- _Given problem_: Locate each line of the material that contains "scene", then return it.

- _Part of a data file_:
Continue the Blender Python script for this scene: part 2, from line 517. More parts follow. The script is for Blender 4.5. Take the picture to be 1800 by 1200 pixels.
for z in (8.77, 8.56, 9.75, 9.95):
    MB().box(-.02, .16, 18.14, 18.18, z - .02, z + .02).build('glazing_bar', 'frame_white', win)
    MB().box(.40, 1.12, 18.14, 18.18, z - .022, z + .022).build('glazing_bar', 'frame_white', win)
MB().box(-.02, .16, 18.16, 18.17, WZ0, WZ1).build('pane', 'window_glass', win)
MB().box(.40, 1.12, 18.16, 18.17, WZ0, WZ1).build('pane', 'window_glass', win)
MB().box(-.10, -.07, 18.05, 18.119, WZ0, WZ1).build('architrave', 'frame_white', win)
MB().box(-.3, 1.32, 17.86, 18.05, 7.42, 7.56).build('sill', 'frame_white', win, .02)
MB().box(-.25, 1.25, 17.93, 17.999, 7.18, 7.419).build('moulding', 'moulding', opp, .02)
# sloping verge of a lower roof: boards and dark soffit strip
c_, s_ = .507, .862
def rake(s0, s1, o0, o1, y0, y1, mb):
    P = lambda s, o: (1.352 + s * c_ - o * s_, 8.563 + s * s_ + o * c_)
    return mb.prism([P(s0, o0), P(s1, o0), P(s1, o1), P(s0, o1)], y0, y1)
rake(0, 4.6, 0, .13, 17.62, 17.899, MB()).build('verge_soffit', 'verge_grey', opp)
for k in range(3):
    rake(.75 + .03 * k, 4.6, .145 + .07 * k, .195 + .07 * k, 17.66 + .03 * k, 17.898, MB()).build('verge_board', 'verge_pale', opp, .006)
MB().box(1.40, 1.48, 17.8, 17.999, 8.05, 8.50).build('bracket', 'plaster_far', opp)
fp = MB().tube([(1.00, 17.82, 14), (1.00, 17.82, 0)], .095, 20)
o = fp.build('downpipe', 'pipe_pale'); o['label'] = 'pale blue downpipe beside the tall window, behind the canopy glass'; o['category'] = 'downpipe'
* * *
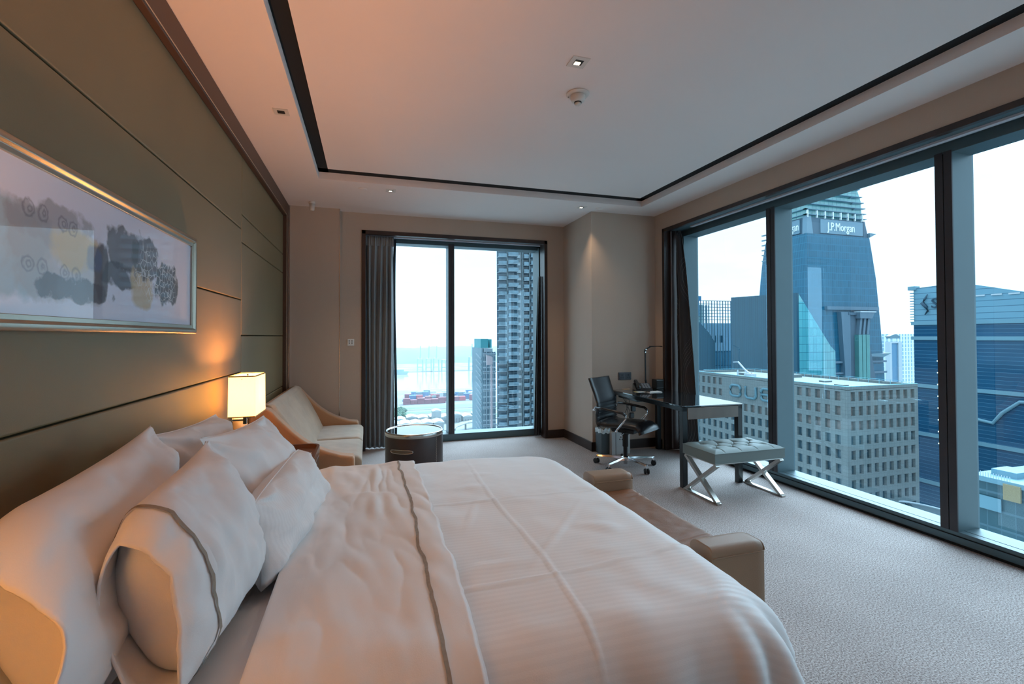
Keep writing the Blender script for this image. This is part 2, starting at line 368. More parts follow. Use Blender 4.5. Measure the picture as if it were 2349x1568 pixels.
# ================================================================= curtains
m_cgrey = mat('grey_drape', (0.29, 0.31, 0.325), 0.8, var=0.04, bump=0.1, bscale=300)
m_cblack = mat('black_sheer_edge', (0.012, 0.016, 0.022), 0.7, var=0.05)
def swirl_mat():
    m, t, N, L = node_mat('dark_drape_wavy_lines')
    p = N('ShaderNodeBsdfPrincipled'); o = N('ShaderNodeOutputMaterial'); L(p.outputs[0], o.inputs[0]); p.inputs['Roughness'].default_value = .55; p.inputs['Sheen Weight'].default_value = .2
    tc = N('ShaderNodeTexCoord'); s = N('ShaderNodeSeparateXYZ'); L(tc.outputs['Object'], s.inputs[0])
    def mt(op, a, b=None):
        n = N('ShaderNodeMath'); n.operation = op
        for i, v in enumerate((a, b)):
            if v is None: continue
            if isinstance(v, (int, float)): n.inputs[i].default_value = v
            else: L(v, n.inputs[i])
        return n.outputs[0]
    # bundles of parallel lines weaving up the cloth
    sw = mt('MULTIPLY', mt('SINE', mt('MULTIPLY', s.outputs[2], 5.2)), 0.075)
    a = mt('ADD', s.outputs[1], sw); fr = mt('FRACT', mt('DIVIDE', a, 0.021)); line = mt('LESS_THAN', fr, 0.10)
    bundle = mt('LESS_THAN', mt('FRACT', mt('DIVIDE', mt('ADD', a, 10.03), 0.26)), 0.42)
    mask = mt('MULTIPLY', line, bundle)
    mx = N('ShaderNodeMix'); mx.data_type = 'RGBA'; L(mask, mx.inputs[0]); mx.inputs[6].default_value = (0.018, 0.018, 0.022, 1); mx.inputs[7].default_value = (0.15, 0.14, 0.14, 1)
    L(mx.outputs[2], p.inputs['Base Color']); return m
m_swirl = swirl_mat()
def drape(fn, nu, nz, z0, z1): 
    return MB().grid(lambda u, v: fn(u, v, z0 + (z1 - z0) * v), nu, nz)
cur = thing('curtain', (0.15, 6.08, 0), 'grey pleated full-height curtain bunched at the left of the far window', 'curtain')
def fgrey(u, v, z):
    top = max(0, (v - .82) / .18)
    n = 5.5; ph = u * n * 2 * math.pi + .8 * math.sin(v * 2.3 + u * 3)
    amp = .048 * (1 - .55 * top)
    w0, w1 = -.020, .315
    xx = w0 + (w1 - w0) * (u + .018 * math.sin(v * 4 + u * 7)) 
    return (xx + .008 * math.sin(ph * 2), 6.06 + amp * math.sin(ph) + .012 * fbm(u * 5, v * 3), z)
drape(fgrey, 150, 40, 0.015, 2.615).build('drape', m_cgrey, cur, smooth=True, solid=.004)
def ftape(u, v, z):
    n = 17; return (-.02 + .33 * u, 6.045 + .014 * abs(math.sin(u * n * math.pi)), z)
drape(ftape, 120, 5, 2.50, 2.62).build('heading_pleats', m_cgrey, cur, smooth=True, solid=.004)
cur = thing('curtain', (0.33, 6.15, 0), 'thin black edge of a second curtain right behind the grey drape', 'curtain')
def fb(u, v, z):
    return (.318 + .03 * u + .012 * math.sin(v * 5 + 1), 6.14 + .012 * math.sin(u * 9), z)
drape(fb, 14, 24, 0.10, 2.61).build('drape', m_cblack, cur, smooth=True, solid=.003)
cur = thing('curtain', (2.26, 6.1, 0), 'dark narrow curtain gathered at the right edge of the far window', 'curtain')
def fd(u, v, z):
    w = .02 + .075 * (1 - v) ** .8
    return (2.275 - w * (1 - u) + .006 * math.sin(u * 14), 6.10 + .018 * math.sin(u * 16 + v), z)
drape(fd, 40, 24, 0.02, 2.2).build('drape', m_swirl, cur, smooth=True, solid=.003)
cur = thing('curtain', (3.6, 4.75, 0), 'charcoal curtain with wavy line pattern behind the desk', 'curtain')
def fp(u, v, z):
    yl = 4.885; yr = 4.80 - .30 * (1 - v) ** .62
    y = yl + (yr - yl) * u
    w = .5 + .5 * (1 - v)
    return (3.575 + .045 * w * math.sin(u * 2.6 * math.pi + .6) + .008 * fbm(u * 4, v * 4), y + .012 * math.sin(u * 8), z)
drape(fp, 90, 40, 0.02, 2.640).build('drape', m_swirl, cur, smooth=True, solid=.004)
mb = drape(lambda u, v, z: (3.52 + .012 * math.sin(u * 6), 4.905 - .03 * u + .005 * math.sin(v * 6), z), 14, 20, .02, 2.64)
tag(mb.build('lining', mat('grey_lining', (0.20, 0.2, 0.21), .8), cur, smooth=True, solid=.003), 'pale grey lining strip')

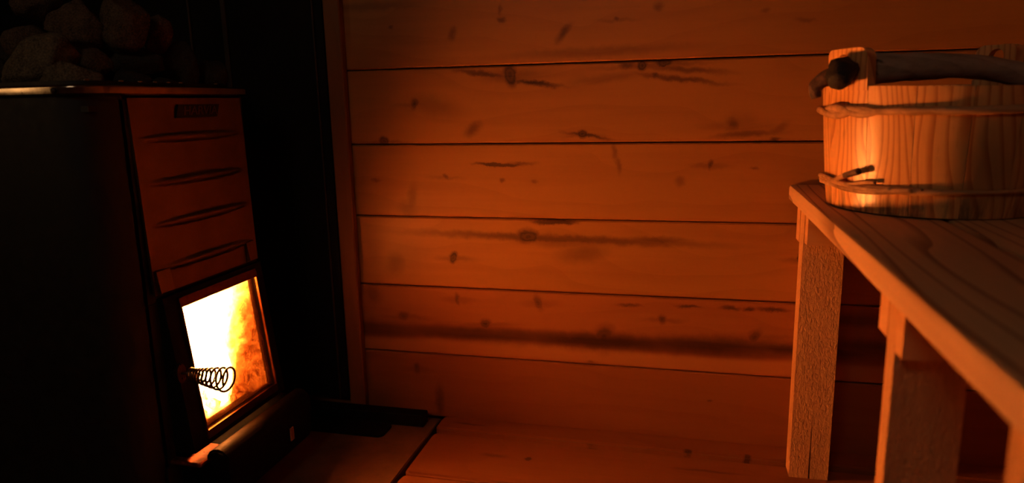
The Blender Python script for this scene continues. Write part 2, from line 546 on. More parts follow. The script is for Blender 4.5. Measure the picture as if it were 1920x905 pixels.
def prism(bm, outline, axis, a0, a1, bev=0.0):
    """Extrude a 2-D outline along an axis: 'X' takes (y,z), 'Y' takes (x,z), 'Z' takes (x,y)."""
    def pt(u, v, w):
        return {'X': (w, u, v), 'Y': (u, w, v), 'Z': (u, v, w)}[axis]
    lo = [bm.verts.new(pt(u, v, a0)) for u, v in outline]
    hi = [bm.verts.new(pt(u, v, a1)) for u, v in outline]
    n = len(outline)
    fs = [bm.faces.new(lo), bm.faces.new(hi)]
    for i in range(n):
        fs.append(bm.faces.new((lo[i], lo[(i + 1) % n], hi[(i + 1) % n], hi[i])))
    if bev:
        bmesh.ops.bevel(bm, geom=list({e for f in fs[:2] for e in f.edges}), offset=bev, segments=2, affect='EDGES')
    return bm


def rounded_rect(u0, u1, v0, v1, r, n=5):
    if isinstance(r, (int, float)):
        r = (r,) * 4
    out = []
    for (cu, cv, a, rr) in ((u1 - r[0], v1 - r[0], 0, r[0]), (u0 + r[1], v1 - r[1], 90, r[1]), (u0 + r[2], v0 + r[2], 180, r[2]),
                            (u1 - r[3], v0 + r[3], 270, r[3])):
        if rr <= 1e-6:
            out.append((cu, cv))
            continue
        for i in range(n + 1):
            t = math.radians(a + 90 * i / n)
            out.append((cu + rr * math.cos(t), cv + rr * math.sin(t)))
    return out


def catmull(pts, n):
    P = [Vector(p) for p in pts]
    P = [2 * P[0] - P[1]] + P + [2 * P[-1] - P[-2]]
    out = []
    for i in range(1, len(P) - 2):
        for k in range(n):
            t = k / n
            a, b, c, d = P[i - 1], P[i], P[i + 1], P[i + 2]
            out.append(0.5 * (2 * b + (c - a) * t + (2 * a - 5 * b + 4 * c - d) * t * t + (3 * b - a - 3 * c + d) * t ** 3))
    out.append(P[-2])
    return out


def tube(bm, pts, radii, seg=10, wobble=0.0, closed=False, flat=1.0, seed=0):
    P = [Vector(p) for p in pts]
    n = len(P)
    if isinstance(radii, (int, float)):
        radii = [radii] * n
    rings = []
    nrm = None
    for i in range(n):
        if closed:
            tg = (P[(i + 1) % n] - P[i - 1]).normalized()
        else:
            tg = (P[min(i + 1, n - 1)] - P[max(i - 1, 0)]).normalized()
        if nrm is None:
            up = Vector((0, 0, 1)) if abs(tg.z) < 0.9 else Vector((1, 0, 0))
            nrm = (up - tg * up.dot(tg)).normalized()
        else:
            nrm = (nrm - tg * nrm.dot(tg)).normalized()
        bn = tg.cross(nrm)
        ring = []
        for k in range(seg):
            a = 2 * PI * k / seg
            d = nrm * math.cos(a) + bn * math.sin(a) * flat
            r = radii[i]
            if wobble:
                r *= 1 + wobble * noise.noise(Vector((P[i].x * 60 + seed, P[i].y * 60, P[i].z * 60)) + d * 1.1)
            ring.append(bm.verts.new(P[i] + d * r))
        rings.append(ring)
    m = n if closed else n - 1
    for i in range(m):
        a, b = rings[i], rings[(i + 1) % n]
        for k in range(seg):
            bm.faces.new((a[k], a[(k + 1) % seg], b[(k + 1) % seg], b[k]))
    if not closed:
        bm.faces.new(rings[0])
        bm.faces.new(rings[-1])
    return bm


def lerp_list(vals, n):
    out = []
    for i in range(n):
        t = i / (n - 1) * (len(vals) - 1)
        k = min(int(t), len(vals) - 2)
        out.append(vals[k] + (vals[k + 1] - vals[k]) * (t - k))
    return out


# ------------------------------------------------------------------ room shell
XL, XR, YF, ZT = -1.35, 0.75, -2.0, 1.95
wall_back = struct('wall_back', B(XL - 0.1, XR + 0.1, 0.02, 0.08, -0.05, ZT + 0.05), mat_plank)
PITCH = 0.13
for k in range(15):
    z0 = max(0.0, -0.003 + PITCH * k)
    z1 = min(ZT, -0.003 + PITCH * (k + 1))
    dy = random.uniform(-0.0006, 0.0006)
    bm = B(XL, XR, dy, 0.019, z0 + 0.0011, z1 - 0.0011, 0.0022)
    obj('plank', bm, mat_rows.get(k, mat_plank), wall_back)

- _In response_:
Continue the Blender Python script for this scene: part 2, from line 517. More parts follow. The script is for Blender 4.5. Take the picture to be 1800 by 1200 pixels.
The Blender Python script for this scene continues. Write part 2, from line 546 on. More parts follow. The script is for Blender 4.5. Measure the picture as if it were 1920x905 pixels.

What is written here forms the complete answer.